Second, like this blog post, we need to give things a second thought.  I don't want to become numb to the gaping need all around me, that the people on the canvas of my day become little more than wallpaper.  I want to keep seeing people and wondering about their plight and life and at least entering the struggle with them enough to feel what I am feeling now.  Sometimes those second thoughts will extend to others, like sharing in this blog post, because those folks in the shade of the solar panel probably won't be posting it in their blog.  I didn't see a laptop among their belongings.

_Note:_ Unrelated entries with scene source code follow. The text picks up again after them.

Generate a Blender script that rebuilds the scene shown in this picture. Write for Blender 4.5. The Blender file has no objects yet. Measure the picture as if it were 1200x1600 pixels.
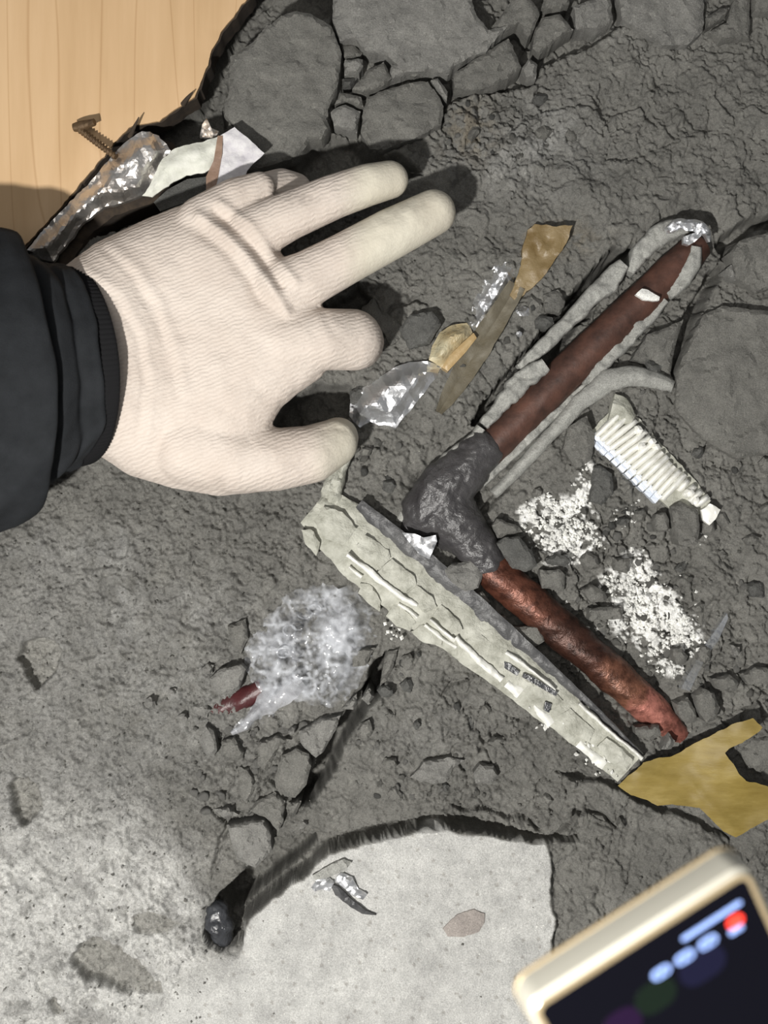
import bpy, math, random
import numpy as np
from mathutils import Vector
from mathutils.geometry import delaunay_2d_cdt

S = bpy.context.scene
COL = S.collection
random.seed(7)
RNG = np.random.default_rng(11)

# ------------------------------------------------------------------ camera, world, lights, exposure
H = 0.80            # camera height above the broken floor
PX = 0.0004         # metres of floor per pixel of a 1200x1600 frame
cam = bpy.data.cameras.new('camera')
cam.sensor_fit = 'VERTICAL'
cam.sensor_height = 32.0
cam.lens = 40.0
cam.clip_start = 0.01
cam.dof.use_dof = True
cam.dof.focus_distance = H - 0.01
cam.dof.aperture_fstop = 6.8
co = bpy.data.objects.new('camera', cam)
co.location = (0, 0, H)
COL.objects.link(co)
S.camera = co

world = bpy.data.worlds.new('room')
S.world = world
world.use_nodes = True
world.node_tree.nodes['Background'].inputs[0].default_value = (0.95, 0.97, 1.0, 1)
world.node_tree.nodes['Background'].inputs[1].default_value = 0.13


def area(name, loc, target, size, power, color):
    l = bpy.data.lights.new(name, 'AREA')
    l.shape = 'DISK'
    l.size = size
    l.energy = power
    l.color = color
    o = bpy.data.objects.new(name, l)
    o.location = loc
    d = Vector(target) - Vector(loc)
    o.rotation_euler = d.to_track_quat('-Z', 'Y').to_euler()
    COL.objects.link(o)
    return o


area('work_torch', (-0.27, -0.33, 0.97), (0.0, -0.02, 0.0), 0.04, 14.0, (1.0, 0.975, 0.93))
area('overhead_fill', (-0.1, 0.15, 2.2), (0, 0, 0), 1.3, 8.0, (1.0, 0.96, 0.90))  # unseen overhead fill, added to soften shadows and give the foil reflections

S.view_settings.view_transform = 'Standard'
S.view_settings.look = 'None'
S.view_settings.exposure = 0.0
S.view_settings.gamma = 1.0
S.view_settings.use_curve_mapping = False


# ------------------------------------------------------------------ maths helpers
def W(px, py, z=0.0):
    """point at height z on the floor map (pixels of the survey grid)"""
    f = PX * (H - z) / H
    return ((px - 600.0) * f, (800.0 - py) * f, z)


def Wn(px, py, z):
    f = PX * (H - z) / H
    return np.stack([(px - 600.0) * f, (800.0 - py) * f, z + 0 * px], -1)


def unW(v):
    f = PX * (H - v[:, 2]) / H
    return v[:, 0] / f + 600.0, 800.0 - v[:, 1] / f


def hsh(ix, iy, seed):
    h = (ix.astype(np.int64) * 374761393 + iy.astype(np.int64) * 668265263 + seed * 1274126177) & 0xFFFFFFFF
    h = ((h ^ (h >> 13)) * 1274126177) & 0xFFFFFFFF
    h = h ^ (h >> 16)
    return (h & 0xFFFFFF) / float(0xFFFFFF)


def vnoise(x, y, seed=0):
    ix, iy = np.floor(x), np.floor(y)
    fx, fy = x - ix, y - iy
    ux, uy = fx * fx * (3 - 2 * fx), fy * fy * (3 - 2 * fy)
    a, b = hsh(ix, iy, seed), hsh(ix + 1, iy, seed)
    c, d = hsh(ix, iy + 1, seed), hsh(ix + 1, iy + 1, seed)
    return (a + (b - a) * ux + (c - a) * uy + (a - b - c + d) * ux * uy) * 2 - 1


def fbm(x, y, seed=0, octv=4, gain=0.5):
    s, a, n = 0, 1.0, 0
    for k in range(octv):
        s = s + a * vnoise(x * 2 ** k + 17.3 * k, y * 2 ** k - 9.1 * k, seed + k)
        n += a
        a *= gain
    return s / n * 1.5


def voro(x, y, seed=0):
    ix, iy = np.floor(x), np.floor(y)
    f1 = np.full(x.shape, 9.0)
    f2 = np.full(x.shape, 9.0)
    cid = np.zeros(x.shape)
    for i in (-1, 0, 1):
        for j in (-1, 0, 1):
            cx, cy = ix + i, iy + j
            d = np.hypot(cx + hsh(cx, cy, seed) - x, cy + hsh(cx, cy, seed + 5) - y)
            near = d < f1
            f2 = np.where(near, f1, np.minimum(f2, d))
            cid = np.where(near, hsh(cx, cy, seed + 9), cid)
            f1 = np.where(near, d, f1)
    return f1, f2, cid


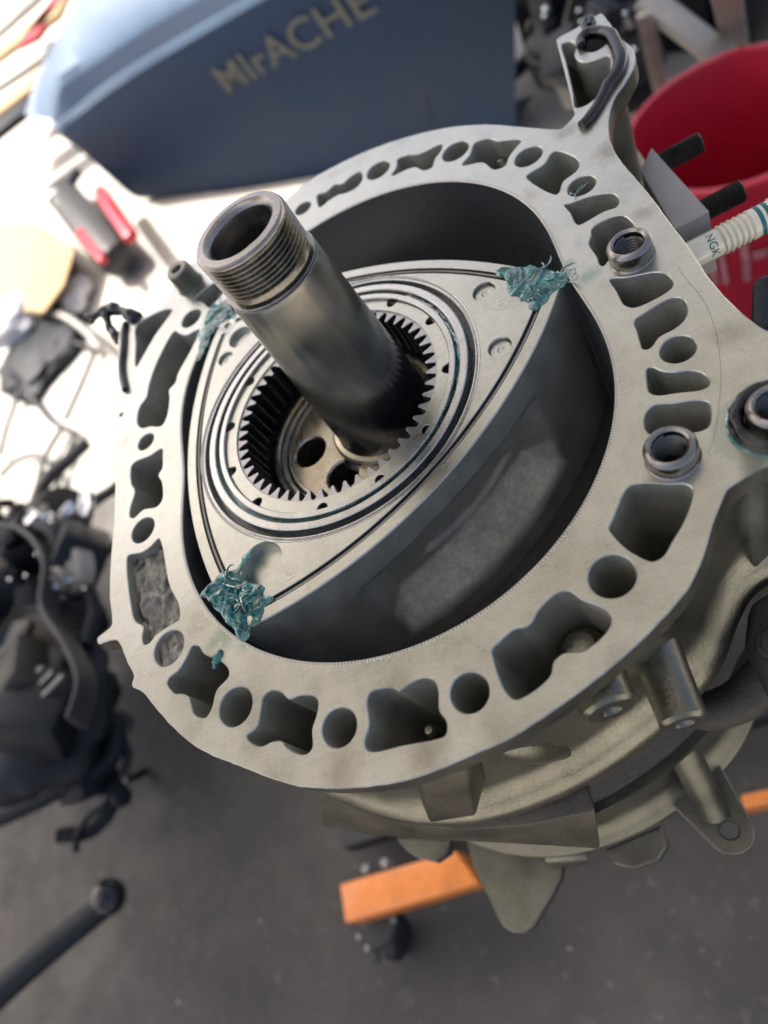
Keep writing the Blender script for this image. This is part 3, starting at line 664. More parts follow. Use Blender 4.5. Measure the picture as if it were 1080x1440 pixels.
lathe('inner_bore',(0,0,0),[(12.1,74),(12.0,71),(10.2,69.5),(9.7,69.4),(9.6,50),(8,49),(0,49)],M['dowel'],sh,96)
# eccentric lobe with two lightening holes and bronze-tinted oily face
lobe_h=[]
for u,v,r_ in ((436,635,7.9),(482,668,7.6)):
    q=at(u,v,-25); lobe_h.append(ccw(circle(q.x,q.y,r_,48)))
plate('lobe',circle(RC.x,RC.y,36.9,200),lobe_h,-25,-58,M['lobe'],sh,None,.8)
lathe('lobe_step',cz,[(36.2,-24.6),(35.7,-24.1),(34.9,-24.1),(34.5,-24.95)],M['ring'],sh,160)
lathe('shaft_flange',(0,0,0),[(22.8,-21.2),(25.4,-21.8),(26.4,-22.8),(26.6,-24.7)],M['lobe'],sh,120)
# ------------------------------------------------------------------ castings stacked below
mid=thing('intermediate_housing','dark cast iron middle housing sandwiched between the two aluminium rotor housings','engine housing',(0,0,-130))
SM2=gauss(OUTL,14)
plate('housing_body',offset(SM2,-4),[circle(0,0,45,80)],-80.1,-130,M['iron'],mid,[(offset(SM2,-4),-80.5),(offset(SM2,-4),-84),(offset(SM2,-9),-88),(offset(SM2,-9),-122),(offset(SM2,-4),-127),(offset(SM2,-4),-130)],.4)
# mounting lug across the front
def two(l,z): return [tuple(at(u,v,z)[:2]) for u,v in l]
ot=two([(449,1122),(520,1143),(640,1168),(740,1160),(838,1139)],-86); ob_=two([(450,1163),(520,1175),(600,1181),(720,1187),(845,1196)],-116)
prism('mounting_lug',ot+[(-120,-20),(-110,60)],ob_+[(-120,-22),(-110,60)],-86,-116,M['lug'],mid,1.6)
low=thing('lower_rotor_housing','dull grey aluminium rotor housing under the dark iron one, with drilled ear','engine housing',(0,0,-210))
SM3=gauss(OUTL,12)
def wp(S_,z0,z1): return [(S_,z0-.35),(offset(S_,.8),z0-3),(S_,z0-7),(offset(S_,-3),z0-10),(offset(S_,-7),z0-14),(offset(S_,-7.5),z1+24),(offset(S_,-6),z1+16),(offset(S_,-2),z1+11),(offset(S_,1),z1+7),(offset(S_,1.2),z1+3),(S_,z1)]
plate('housing_body',SM3,[circle(0,0,60,80)],-130.1,-210,M['cast2'],low,wp(offset(SM3,-1),-130,-210),.4)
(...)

Finally, even if I can't do anything more than paying folks to wipe my car a little more regularly, I can think creatively in my own circle of influence about how my living is affecting the poor where I live.  Maybe for you in California, Cambridge, or Calgary it might mean tipping the waitress at the diner a little more healthily.  Maybe it means thinking strategically about our political activity -- when voting or appealing for something, that that thing is about the benefit of the folks who live in the 'shade of the solar panels' of our cities.  I don't think we all need to get on an airplane to find them.  My guess is that anyone with a compassionate reflex, able to give a second thought, and think creatively will be able to find them.  I did, and I wasn't even trying.